What is expected =
Below are some records. Output the lines from the first one through the line that holds "mb = MB(); leaves(mb, 380, (0, 0, h", exactly as written, with no pictures.

Records for this exercise =
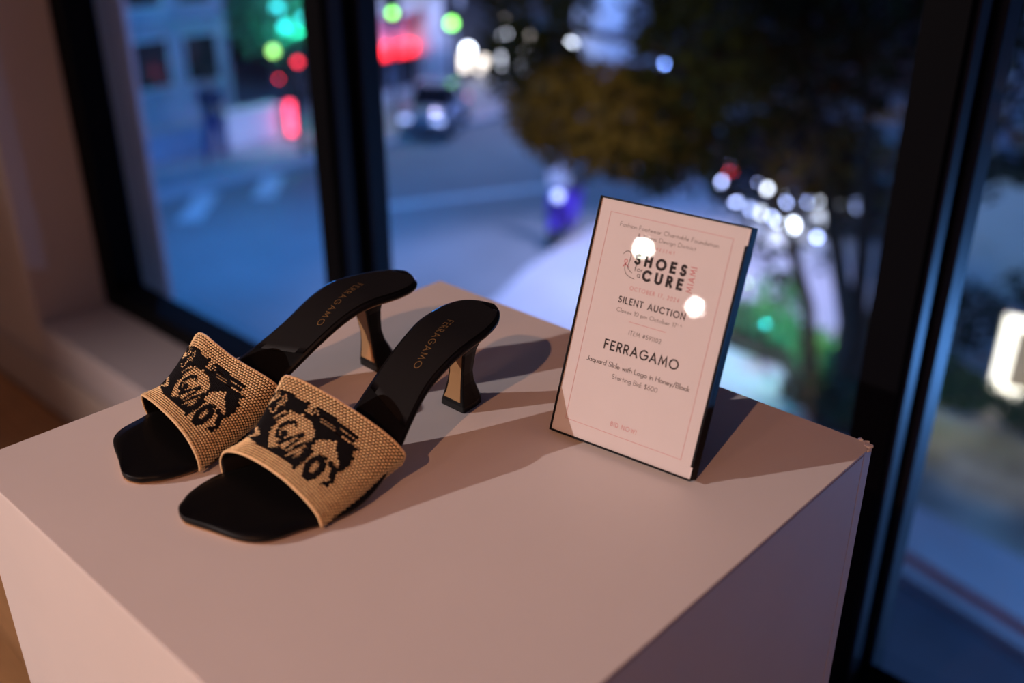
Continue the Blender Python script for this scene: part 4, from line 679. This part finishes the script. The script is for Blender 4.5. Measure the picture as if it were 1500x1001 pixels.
# walls and sign beyond the right pane
b = thing('pale_garden_wall', 'pale wall behind the black car and tree trunks', 'wall'); MB().box(-8.2, -4.6, 15.9, 16.1, GZ, -3.1).build('wall_block', M['white'], b); MB().box(-8.25, -4.55, 15.85, 16.15, -3.1, -3.02).build('coping', M['kerb'], b)
b = thing('pavilion', 'pale pavilion facade with dark beam seen in the right pane', 'building'); MB().box(-4.3, 4, 13.2, 13.5, GZ + .08, -2.6).build('wall', M['white'], b); MB().box(-4.4, 4, 12.9, 13.6, -2.6, -2.4).build('beam', M['metal'], b); MB().box(-4.2, 4, 13.3, 13.5, -2.4, 1.5).build('upper_wall', M['bluewall'], b)
for x in (-3.55, -2.2, -.8): MB().lathe([(.12, 0), (.12, 2.2)], (x, 12.95, -2.4), 12).build('column', M['white'], b)
lamp('pavilion_light', 'POINT', (-2.6, 11.8, -2.2), 5, (.45, .5, 1.0), .08)
lb = thing('light_box_sign', 'glowing white light box sign in the hedge', 'sign', (-1.86, 10.35, GZ + .08), 12)
MB().box(-.34, .34, -.06, .08, .0, 1.02).build('case', M['carwhite'], lb, bevel=.02); MB().box(-.31, .31, -.075, -.06, .04, .98).build('lit_face', M['lightbox'], lb); MB().box(-.17, .17, -.082, -.075, .16, .86).build('picture_panel', mat('light_box_picture', (.35, .28, .22), .6, noise=(5, .5), emit=(.5, .38, .26), estr=.5), lb)
for k, (x, y, h, r_) in enumerate([(-2.75, 9.95, .42, .42), (-2.25, 9.75, .38, .40), (-1.55, 9.75, .36, .38), (-2.75, 10.9, .95, .42), (-2.2, 11.4, 1.1, .5), (-1.2, 11.2, 1.0, .5)]):
    t = thing('hedge_shrub', ['clipped hedge shrub beside the right mullion', 'clipped hedge shrub left of the light box sign', 'clipped hedge shrub in front of the light box sign', 'taller dark shrub behind the first hedge shrub', 'tall dark shrub behind the light box sign', 'tall dark shrub right of the light box sign'][k], 'shrub', (x, y, GZ + .08), 0, None)
    mb = MB(); leaves(mb, 380, (0, 0, h * .55), (r_, r_ * .9, h * .5), .12, rr, .2); mb.build('foliage', M['hedgeleaf' if k < 3 else 'leaf'], t, kind='stuff'); MB().tube([(0, 0, 0), (.01, 0, h * .7)], .03, 5).build('stem', M['bark'], t)
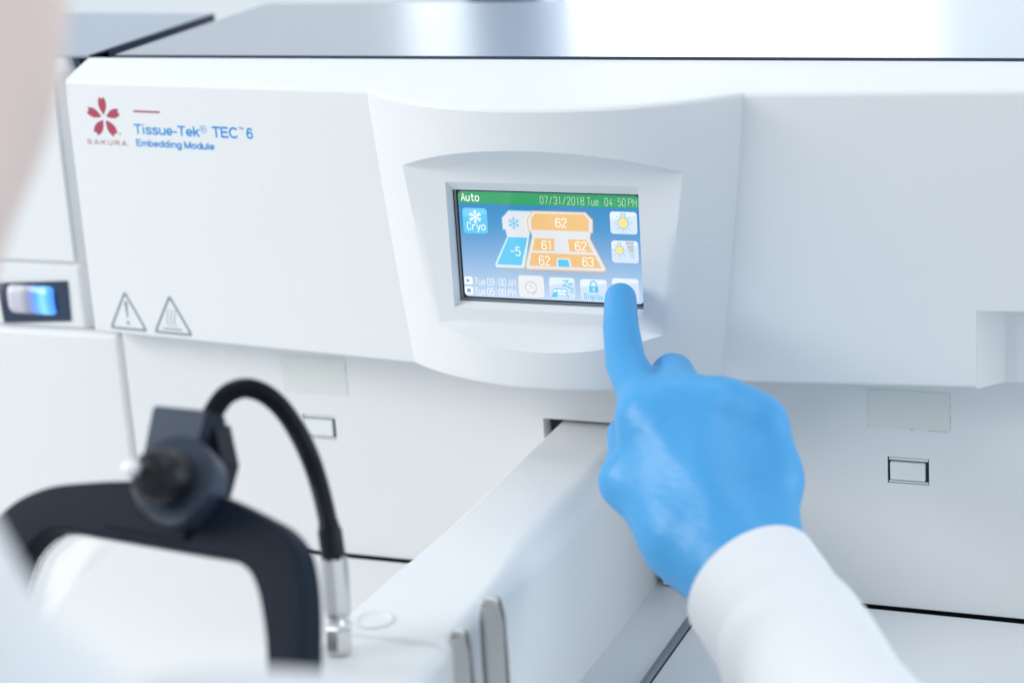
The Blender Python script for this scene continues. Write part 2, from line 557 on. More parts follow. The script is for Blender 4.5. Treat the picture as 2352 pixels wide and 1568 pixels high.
# smooth solids from distance fields
class Field:
    def __init__(self, lo, hi, h):
        self.h = h
        self.o = np.array(lo, np.float32)
        n = np.ceil((np.array(hi) - np.array(lo)) / h).astype(int) + 1
        ax = [self.o[i] + h * np.arange(n[i], dtype=np.float32) for i in range(3)]
        self.X, self.Y, self.Z = np.meshgrid(*ax, indexing='ij')
        self.F = np.full(self.X.shape, 1.0, np.float32)

    def blend(self, d, k):
        if k <= 0:
            self.F = np.minimum(self.F, d); return
        hh = np.maximum(k - np.abs(self.F - d), 0) / k
        self.F = np.minimum(self.F, d) - hh * hh * k * 0.25

    def cone(self, a, b, ra, rb, k=0.004, flat=None):
        a = np.array(a, np.float32); b = np.array(b, np.float32)
        ba = b - a
        px, py, pz = self.X - a[0], self.Y - a[1], self.Z - a[2]
        t = np.clip((px * ba[0] + py * ba[1] + pz * ba[2]) / np.dot(ba, ba), 0, 1)
        d = np.sqrt((px - t * ba[0]) ** 2 + (py - t * ba[1]) ** 2 + (pz - t * ba[2]) ** 2) - (ra + (rb - ra) * t)
        self.blend(d, k)

    def chain(self, pts, rad, k=0.004):
        keep = self.F
        self.F = np.full(keep.shape, 1.0, np.float32)
        for i in range(len(pts) - 1):
            self.cone(pts[i], pts[i + 1], rad[i], rad[i + 1], 0)
        d = self.F
        self.F = keep
        self.blend(d, k)

    def ell(self, c, r, M=None, k=0.004, carve=False):
        px, py, pz = self.X - c[0], self.Y - c[1], self.Z - c[2]
        if M is not None:
            M = np.array(M, np.float32)
            px, py, pz = (M[0, 0] * px + M[0, 1] * py + M[0, 2] * pz, M[1, 0] * px + M[1, 1] * py + M[1, 2] * pz,
                          M[2, 0] * px + M[2, 1] * py + M[2, 2] * pz)
        k0 = np.sqrt((px / r[0]) ** 2 + (py / r[1]) ** 2 + (pz / r[2]) ** 2)
        k1 = np.sqrt((px / r[0] ** 2) ** 2 + (py / r[1] ** 2) ** 2 + (pz / r[2] ** 2) ** 2)
        d = k0 * (k0 - 1) / np.maximum(k1, 1e-6)
        if carve:
            self.F = -self._smin(-self.F, d, k)
        else:
            self.blend(d, k)

    @staticmethod
    def _smin(a, b, k):
        hh = np.maximum(k - np.abs(a - b), 0) / k
        return np.minimum(a, b) - hh * hh * k * 0.25

    def mesh(self):
        F, h, o = self.F, self.h, self.o
        nx, ny, nz = F.shape
        acc = np.zeros((nx - 1, ny - 1, nz - 1, 3), np.float32)
        cnt = np.zeros((nx - 1, ny - 1, nz - 1), np.float32)
        S = F < 0
        cross = []
        for ax in range(3):
            sl0 = [slice(None)] * 3; sl1 = [slice(None)] * 3
            sl0[ax] = slice(0, -1); sl1[ax] = slice(1, None)
            f0, f1 = F[tuple(sl0)], F[tuple(sl1)]
            c = S[tuple(sl0)] != S[tuple(sl1)]
            cross.append(c)
            I = np.argwhere(c)
            t = f0[c] / (f0[c] - f1[c])
            pos = I.astype(np.float32)
            pos[:, ax] += t
            b, d = [a for a in range(3) if a != ax]
            for db in (0, 1):
                for dd in (0, 1):
                    J = I.copy(); J[:, b] -= db; J[:, d] -= dd
                    ok = (J[:, b] >= 0) & (J[:, d] >= 0) & (J[:, b] < acc.shape[b]) & (J[:, d] < acc.shape[d])
                    J2 = J[ok]
                    np.add.at(acc, (J2[:, 0], J2[:, 1], J2[:, 2]), pos[ok])
                    np.add.at(cnt, (J2[:, 0], J2[:, 1], J2[:, 2]), 1)
        used = cnt > 0
        idx = np.full(cnt.shape, -1, np.int64)
        idx[used] = np.arange(used.sum())
        verts = acc[used] / cnt[used][:, None] * h + o
        quads = []
        for ax in range(3):
            I = np.argwhere(cross[ax])
            b, d = [(1, 2), (2, 0), (0, 1)][ax]
            ok = (I[:, b] >= 1) & (I[:, d] >= 1) & (I[:, b] < F.shape[b] - 1) & (I[:, d] < F.shape[d] - 1)
            I = I[ok]
            def cell(ob, od):
                J = I.copy(); J[:, b] -= ob; J[:, d] -= od
                return idx[J[:, 0], J[:, 1], J[:, 2]]
            q = np.stack([cell(1, 1), cell(0, 1), cell(0, 0), cell(1, 0)], 1)
            inside = S[I[:, 0], I[:, 1], I[:, 2]]
            q[~inside] = q[~inside][:, ::-1]
            quads.append(q)
        return verts, np.concatenate(quads)


def relax(verts, quads, it, lam=0.5):
    v = verts.copy()
    e = np.concatenate([quads[:, [0, 1]], quads[:, [1, 2]], quads[:, [2, 3]], quads[:, [3, 0]]])
    n = len(v)
    deg = np.bincount(e.ravel(), minlength=n).astype(np.float32)
    for _ in range(it):
        for l in (lam, -lam * 1.03):
            s = np.zeros_like(v)
            for a in range(3):
                s[:, a] = np.bincount(e[:, 0], v[e[:, 1], a], n) + np.bincount(e[:, 1], v[e[:, 0], a], n)
            v = v + l * (s / np.maximum(deg, 1)[:, None] - v)
    return v


def field_object(fld, name, m, parent, it=6, fn=None):
    v, q = fld.mesh()
    v = relax(v, q, it)
    if fn is not None: v = fn(v)
    off = np.array(base_of(parent))
    me = bpy.data.meshes.new(name)
    me.from_pydata((v - off).tolist(), [], q.tolist())
    me.polygons.foreach_set('use_smooth', [True] * len(me.polygons))
    me.materials.append(MATS[m])
    me.update()
    return link(name, me, parent)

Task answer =
Continue the Blender Python script for this scene: part 4, from line 679. This part finishes the script. The script is for Blender 4.5. Measure the picture as if it were 1500x1001 pixels.
# walls and sign beyond the right pane
b = thing('pale_garden_wall', 'pale wall behind the black car and tree trunks', 'wall'); MB().box(-8.2, -4.6, 15.9, 16.1, GZ, -3.1).build('wall_block', M['white'], b); MB().box(-8.25, -4.55, 15.85, 16.15, -3.1, -3.02).build('coping', M['kerb'], b)
b = thing('pavilion', 'pale pavilion facade with dark beam seen in the right pane', 'building'); MB().box(-4.3, 4, 13.2, 13.5, GZ + .08, -2.6).build('wall', M['white'], b); MB().box(-4.4, 4, 12.9, 13.6, -2.6, -2.4).build('beam', M['metal'], b); MB().box(-4.2, 4, 13.3, 13.5, -2.4, 1.5).build('upper_wall', M['bluewall'], b)
for x in (-3.55, -2.2, -.8): MB().lathe([(.12, 0), (.12, 2.2)], (x, 12.95, -2.4), 12).build('column', M['white'], b)
lamp('pavilion_light', 'POINT', (-2.6, 11.8, -2.2), 5, (.45, .5, 1.0), .08)
lb = thing('light_box_sign', 'glowing white light box sign in the hedge', 'sign', (-1.86, 10.35, GZ + .08), 12)
MB().box(-.34, .34, -.06, .08, .0, 1.02).build('case', M['carwhite'], lb, bevel=.02); MB().box(-.31, .31, -.075, -.06, .04, .98).build('lit_face', M['lightbox'], lb); MB().box(-.17, .17, -.082, -.075, .16, .86).build('picture_panel', mat('light_box_picture', (.35, .28, .22), .6, noise=(5, .5), emit=(.5, .38, .26), estr=.5), lb)
for k, (x, y, h, r_) in enumerate([(-2.75, 9.95, .42, .42), (-2.25, 9.75, .38, .40), (-1.55, 9.75, .36, .38), (-2.75, 10.9, .95, .42), (-2.2, 11.4, 1.1, .5), (-1.2, 11.2, 1.0, .5)]):
    t = thing('hedge_shrub', ['clipped hedge shrub beside the right mullion', 'clipped hedge shrub left of the light box sign', 'clipped hedge shrub in front of the light box sign', 'taller dark shrub behind the first hedge shrub', 'tall dark shrub behind the light box sign', 'tall dark shrub right of the light box sign'][k], 'shrub', (x, y, GZ + .08), 0, None)
    mb = MB(); leaves(mb, 380, (0, 0, h * .55), (r_, r_ * .9, h * .5), .12, rr, .2); mb.build('foliage', M['hedgeleaf' if k < 3 else 'leaf'], t, kind='stuff'); MB().tube([(0, 0, 0), (.01, 0, h * .7)], .03, 5).build('stem', M['bark'], t)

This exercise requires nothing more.